10 janvier 2002 - 08:19
L’affaire Borodine éclabousse la Suisse
Légende photo : Pavel Borodine. (swissinfo)
Témoin-clé, Felipe Turover affirme que sa vie est en danger. Il accuse la Suisse devant la Cour européenne des droits de l’homme.
Le nom de Felipe Turover apparaît pour la première fois dans la presse occidentale en août 1999. Cet homme d’affaires de 35 ans, vivant en Russie et de nationalité espagnole, dénonce « le clan Eltsine » coupable d’avoir volé des dizaines de millions de dollars au budget de l’Etat.
Fils de Républicains espagnols réfugiés en Russie, cet homme élégant et polyglotte (il parle également français, anglais et italien) affirme avoir travaillé en 1992 sur la dette russe avec les principaux créanciers de l’ex-URSS, notamment les banques suisses.
A cette époque, il aurait découvert que la société tessinoise Mabetex, chargée de grands travaux au Kremlin, aurait aidé le clan Eltsine à blanchir de l’argent.
Les accusations de Felipe Turover ont déclenché une vaste enquête au Tessin et à Genève, débouchant sur les inculpations de Pavel Borodine, l’ex-intendant du Kremlin, et de Beghjet Pacolli, le patron de la Mabetex.
Domicilié dans des hôtels de luxe
« Comment expliquer qu’une petite société comme Mabetex ait pu obtenir la restauration de monuments historiques en Russie ? »,interrogeait-il. Après ses « révélations », Felipe Turover avait préféré quitté précipitamment Moscou. Depuis, il habite le plus souvent en Suisse, de préférence dans des hôtels de luxe.
Depuis plusieurs mois, l’homme d’affaires dénonçait l’attitude de Carla Del Ponte, l’ancien procureur de la Confédération. Celle-ci, affirme-t-il, aurait violé son devoir de fonction, mettant ainsi son existence en danger.
« Ma vie a basculé et j’ai développé des tendances suicidaires », déclarait-il en déposant une plainte pénale contre Carla Del Ponte.
En juin 2001, le Ministère public de la Confédération ne donnait pas suite à sa plainte. Felipe Turover se tourne donc vers la Cour européenne des droits de l’homme à Strasbourg.
Il reproche cette fois aux autorités helvétiques de ne pas avoir pris en sa faveur des mesures de protection.

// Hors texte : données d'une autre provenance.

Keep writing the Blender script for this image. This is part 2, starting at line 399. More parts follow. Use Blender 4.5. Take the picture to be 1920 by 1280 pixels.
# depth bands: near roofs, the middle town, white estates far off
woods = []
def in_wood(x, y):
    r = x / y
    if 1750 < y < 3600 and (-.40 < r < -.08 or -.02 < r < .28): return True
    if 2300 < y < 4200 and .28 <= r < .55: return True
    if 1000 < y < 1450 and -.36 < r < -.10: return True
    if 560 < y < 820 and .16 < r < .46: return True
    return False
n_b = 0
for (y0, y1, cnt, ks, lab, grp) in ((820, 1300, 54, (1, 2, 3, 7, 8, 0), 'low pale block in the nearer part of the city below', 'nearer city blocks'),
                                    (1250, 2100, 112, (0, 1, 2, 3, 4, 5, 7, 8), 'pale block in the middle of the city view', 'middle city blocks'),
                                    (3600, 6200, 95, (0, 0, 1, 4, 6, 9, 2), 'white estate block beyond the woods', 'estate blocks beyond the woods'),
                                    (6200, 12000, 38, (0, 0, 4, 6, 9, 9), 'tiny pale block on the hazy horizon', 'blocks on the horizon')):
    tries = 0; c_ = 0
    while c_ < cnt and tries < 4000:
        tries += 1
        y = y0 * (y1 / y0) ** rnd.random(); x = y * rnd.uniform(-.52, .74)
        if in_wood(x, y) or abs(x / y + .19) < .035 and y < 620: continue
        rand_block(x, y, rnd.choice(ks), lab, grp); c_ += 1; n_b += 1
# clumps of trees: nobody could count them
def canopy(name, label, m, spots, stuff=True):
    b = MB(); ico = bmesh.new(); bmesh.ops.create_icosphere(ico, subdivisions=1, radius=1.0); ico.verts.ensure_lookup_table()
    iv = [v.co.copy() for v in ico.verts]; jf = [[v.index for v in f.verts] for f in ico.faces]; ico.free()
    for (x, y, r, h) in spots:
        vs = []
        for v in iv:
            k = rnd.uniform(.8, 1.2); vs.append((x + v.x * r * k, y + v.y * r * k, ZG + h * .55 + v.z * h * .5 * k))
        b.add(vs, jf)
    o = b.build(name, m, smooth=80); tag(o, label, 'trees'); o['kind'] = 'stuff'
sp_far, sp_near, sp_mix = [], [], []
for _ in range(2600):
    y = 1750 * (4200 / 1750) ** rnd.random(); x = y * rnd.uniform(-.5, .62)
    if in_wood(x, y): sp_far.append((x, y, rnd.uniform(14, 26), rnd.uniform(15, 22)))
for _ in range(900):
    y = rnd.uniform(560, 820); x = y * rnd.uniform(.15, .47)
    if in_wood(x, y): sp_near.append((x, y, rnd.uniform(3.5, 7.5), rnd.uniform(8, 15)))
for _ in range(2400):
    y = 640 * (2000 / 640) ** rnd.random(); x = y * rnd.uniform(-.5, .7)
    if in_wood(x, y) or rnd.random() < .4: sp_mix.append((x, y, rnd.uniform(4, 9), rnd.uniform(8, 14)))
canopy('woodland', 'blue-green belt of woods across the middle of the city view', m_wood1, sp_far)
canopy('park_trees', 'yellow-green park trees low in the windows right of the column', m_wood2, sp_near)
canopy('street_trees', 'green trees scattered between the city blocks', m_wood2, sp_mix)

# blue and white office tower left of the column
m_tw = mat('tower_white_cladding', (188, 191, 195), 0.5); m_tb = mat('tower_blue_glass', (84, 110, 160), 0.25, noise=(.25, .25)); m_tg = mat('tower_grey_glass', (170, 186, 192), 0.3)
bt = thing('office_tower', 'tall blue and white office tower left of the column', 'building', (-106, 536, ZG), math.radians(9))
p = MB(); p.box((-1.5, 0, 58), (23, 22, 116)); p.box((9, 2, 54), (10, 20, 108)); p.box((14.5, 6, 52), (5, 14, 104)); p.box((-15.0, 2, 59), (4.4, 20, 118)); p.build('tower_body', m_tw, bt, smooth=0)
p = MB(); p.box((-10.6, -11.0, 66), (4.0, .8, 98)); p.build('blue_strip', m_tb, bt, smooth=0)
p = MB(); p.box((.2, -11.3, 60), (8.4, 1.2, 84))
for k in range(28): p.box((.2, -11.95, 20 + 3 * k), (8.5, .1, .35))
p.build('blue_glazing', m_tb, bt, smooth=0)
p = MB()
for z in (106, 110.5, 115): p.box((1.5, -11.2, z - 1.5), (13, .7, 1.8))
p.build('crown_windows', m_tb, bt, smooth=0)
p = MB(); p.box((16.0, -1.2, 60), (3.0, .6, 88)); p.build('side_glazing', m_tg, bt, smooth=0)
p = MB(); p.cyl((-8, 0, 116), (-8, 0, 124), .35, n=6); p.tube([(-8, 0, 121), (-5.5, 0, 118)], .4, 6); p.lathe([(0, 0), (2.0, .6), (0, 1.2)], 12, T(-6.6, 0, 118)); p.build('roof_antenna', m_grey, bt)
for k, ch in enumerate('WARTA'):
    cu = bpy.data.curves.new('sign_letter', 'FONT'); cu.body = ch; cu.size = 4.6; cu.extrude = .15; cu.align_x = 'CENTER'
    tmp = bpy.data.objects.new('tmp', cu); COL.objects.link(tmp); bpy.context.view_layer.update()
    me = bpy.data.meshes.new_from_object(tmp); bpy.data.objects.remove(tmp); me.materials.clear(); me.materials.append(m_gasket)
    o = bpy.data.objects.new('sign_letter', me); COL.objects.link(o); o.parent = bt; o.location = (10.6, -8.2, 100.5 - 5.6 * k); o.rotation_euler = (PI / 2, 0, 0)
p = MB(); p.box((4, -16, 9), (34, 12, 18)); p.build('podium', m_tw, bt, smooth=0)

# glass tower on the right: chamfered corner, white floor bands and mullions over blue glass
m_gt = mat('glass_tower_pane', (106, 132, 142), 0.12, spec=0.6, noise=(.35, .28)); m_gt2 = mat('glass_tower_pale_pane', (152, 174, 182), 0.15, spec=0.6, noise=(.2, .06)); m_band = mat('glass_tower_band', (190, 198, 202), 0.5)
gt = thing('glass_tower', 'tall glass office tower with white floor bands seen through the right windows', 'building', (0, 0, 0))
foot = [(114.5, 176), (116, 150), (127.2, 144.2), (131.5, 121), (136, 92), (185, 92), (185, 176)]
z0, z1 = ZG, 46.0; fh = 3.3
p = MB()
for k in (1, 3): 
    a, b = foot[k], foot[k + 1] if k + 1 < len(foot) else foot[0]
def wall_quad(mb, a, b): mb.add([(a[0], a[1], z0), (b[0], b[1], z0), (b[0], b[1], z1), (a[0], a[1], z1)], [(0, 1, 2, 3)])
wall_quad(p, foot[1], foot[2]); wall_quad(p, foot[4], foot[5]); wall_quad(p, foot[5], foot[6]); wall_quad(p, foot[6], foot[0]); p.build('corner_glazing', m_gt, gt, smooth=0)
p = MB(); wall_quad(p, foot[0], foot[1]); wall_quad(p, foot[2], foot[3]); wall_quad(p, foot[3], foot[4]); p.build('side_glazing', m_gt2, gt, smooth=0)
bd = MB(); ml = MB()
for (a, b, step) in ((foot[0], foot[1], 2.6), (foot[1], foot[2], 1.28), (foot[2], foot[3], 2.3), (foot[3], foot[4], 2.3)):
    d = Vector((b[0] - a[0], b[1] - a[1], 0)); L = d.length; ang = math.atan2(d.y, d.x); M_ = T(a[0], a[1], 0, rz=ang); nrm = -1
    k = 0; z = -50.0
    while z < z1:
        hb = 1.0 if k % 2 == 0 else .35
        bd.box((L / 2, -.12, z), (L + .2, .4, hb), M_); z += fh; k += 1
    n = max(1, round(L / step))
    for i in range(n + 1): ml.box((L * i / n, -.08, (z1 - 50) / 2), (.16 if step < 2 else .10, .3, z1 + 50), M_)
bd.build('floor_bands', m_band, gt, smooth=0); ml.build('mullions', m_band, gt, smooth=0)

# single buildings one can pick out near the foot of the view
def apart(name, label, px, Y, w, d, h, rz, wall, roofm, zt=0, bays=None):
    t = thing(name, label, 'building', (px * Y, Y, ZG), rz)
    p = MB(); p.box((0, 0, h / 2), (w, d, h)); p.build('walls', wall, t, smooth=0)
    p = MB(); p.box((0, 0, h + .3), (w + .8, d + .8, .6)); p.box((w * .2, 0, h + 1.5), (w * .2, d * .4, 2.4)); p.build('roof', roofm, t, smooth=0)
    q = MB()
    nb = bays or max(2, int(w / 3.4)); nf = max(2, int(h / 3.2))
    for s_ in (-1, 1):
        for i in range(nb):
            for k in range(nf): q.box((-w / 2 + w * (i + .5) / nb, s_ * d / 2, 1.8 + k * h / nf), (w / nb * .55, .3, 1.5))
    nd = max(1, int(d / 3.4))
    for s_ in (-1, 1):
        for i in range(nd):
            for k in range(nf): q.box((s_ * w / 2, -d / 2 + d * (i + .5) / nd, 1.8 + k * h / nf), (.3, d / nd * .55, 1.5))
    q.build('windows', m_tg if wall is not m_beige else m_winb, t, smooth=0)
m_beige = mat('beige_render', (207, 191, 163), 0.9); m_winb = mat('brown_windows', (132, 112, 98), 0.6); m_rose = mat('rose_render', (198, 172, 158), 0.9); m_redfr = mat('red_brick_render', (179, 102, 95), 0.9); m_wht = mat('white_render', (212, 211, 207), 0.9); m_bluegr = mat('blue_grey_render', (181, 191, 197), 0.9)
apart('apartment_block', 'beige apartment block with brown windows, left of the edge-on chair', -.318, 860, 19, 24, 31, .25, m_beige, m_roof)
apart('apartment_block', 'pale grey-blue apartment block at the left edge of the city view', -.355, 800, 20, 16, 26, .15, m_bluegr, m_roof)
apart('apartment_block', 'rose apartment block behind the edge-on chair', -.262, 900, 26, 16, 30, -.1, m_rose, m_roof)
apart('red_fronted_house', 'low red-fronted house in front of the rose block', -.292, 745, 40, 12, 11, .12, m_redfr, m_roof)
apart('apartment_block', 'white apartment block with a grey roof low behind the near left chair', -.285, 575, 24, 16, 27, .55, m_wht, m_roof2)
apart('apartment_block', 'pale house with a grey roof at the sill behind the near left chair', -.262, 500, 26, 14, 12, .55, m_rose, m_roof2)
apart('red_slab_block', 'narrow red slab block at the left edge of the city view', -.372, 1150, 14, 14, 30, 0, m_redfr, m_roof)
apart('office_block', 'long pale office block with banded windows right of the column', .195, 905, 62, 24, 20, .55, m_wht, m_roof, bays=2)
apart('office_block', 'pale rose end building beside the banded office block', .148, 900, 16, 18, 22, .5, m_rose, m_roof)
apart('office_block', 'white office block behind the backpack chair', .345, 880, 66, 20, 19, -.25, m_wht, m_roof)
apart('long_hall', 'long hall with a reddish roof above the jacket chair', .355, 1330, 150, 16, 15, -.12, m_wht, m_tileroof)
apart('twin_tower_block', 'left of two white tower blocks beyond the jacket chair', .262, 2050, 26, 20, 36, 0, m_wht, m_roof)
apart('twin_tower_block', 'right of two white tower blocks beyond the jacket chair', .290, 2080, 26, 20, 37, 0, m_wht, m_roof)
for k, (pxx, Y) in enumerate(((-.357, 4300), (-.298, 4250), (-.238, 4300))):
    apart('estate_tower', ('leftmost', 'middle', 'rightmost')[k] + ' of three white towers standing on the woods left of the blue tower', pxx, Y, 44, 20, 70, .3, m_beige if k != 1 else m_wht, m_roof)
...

Ses « révélations » lui vaudraient des menaces de la part de la mafia russe.
L’homme d’affaires, qui possède la double nationalité, israélienne et espagnole, souffre également d’être retombé dans l’anonymat. Pendant des mois, la presse internationale, et notamment le quotidien italien Corriere della Sera, consacraient leurs premières pages à ses déclarations.
A présent, les affaires russes n’intéressent plus grand monde. Un projet de livre sur son histoire a même été abandonné.